CBS Deletes Documentary Revealing That Just ‘30%’ of West’s ‘Aid’ to Ukraine Reached Frontlines

The United States and its European allies have committed tens of billions of dollars in military and economic support for Kiev over the past five months. Moscow has warned repeatedly of the dangers of weapons falling into the hands of black marketeers and making their way onto the international arms black market.
CBS News has curiously deleted a bombshell documentary which uncovered that just “30%” of the military assistance sent to Ukraine by Western countries during the first months of the conflict with Russia actually reached the front lines.
Upon clicking on the link to the documentary, called “Arming Ukraine,” users are greeted with a “The page cannot be found” error.
This page cannot be found error on CBS News' website page on documentary detailing how just 30 percent of Western arms sent ot Kiev were reaching their intended destination. - Sputnik International, 1920, 08.08.2022
“This page cannot be found” error on CBS News’ website page on documentary detailing how just 30 percent of Western arms sent to Kiev were reaching their intended destination.
CBS News announced Monday that it had “removed a tweet promoting” the doc, assuring that since it was filmed, control over deliveries had improved. “Additionally, the US military has confirmed that defense attache Brigadier General Garrick M. Harmon arrived in Kiev in August for arms control and monitoring. We are updating our documentary to reflect this new information and air at a later date,” the network explained.
In the documentary, Jonas Ohman, CEO of Blue-Yellow, a Lithuania-based group involved in the delivery of military equipment to Ukraine, told CBS News correspondent Adam Yamaguchi that just one third of the tens of billions of dollars’ worth of support sent to Ukraine by the US and its NATO allies was reaching the Ukrainian military.
“You know all this stuff goes to the border, and then kind of like something happens and kind of like, 30 percent maybe reaches its final destinations,” Ohman told CBS News in a preview of the documentary.
Ohman offered hints about what happens to the rest of the equipment, saying that “there are like power lords, oligarchs, political players” operating in the country. “The system itself, it’s like, ‘we are the armed forces of Ukraine. If security forces want it, well, the Americans gave it to us.’ It’s kind of like power games all day long, so eventually people need the stuff, and they go to us.”

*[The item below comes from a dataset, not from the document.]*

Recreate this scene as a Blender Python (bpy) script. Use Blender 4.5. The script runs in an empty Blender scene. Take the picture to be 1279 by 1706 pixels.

The CEO also offered a novel explanation for why the West needs to ensure that Ukraine “wins” in the conflict with Russia. “If we lose the war, if we have this kind of gray zone, semi-failed state scenario or something like that. If you do this – you funnel lots of lethal resources into a place and you lose – then you will have to face the consequences,” he said.

Blue-Yellow has been funneling everything from body armor to night vision equipment and light drones into Ukraine since 2014, when the country was thrust into a civil war sparked by a US- and EU-backed coup in Kiev. The coup led to civil unrest in eastern Ukraine after the new authorities announced a crackdown on the Russian language and began pulling the country into EU and NATO orbit, ultimately culminating in the February 22, 2022 Russian recognition of the Donetsk and Lugansk People’s Republics as independent states and the launching of a special operation to “demilitarize” Ukraine two days later.
The United States has committed over $23 billion in military assistance to Ukraine since February, on top of billions delivered to the country between 2014 and 2021. The UK, Germany, Poland, and other NATO members have committed over $7 billion more.

Andy Milburn, a retired US Marine colonel and founder of the Mozart Group, a US private military company engaged in the training of Ukrainian troops, suggested the problem with supplies not reaching the front was organizational, and that the West should be more involved in putting “people in place” on the ground to “supervise the country” to prevent pilfering.

“If you provide supplies, or a logistics pipeline, there has got to be some organization to it, right? If the ability to which you’re willing to be involved in that stops at the Ukrainian border, the surprise isn’t that, oh, all this stuff isn’t getting to where it needs to go – the surprise is that people actually expected it to,” he said.
Last week, Sputnik Arabic got an inside look into the nitty-gritty details of the arms smuggling operations taking place in Ukraine, contacting a Ukrainian weapons merchant on the dark web who expressed readiness to sell US-made M4S assault rifles, ammunition, and frag grenades hidden in barrels of motor oil to a Sputnik correspondent posing as a Yemeni arms buyer. The weapons dealer referred to middlemen “allies” in Poland and Portugal ready to assist in the shipment.
Russia has spent months warning the US and its allies about the dangers posed by the shipment of weapons to Ukraine and the threat that they could wind up on the international arms black market thanks to the corruption and instability which have wracked the country.
Washington and Brussels have ignored these warnings, with Kiev assuring them that the arms would not be transferred to third parties or countries. Last month, the European Union Agency for Law Enforcement Cooperation (Europol) announced that it was “working closely” with Kiev to prevent weapons smuggling after discovering that there was evidence of firearms and military equipment from Ukraine appearing in EU countries.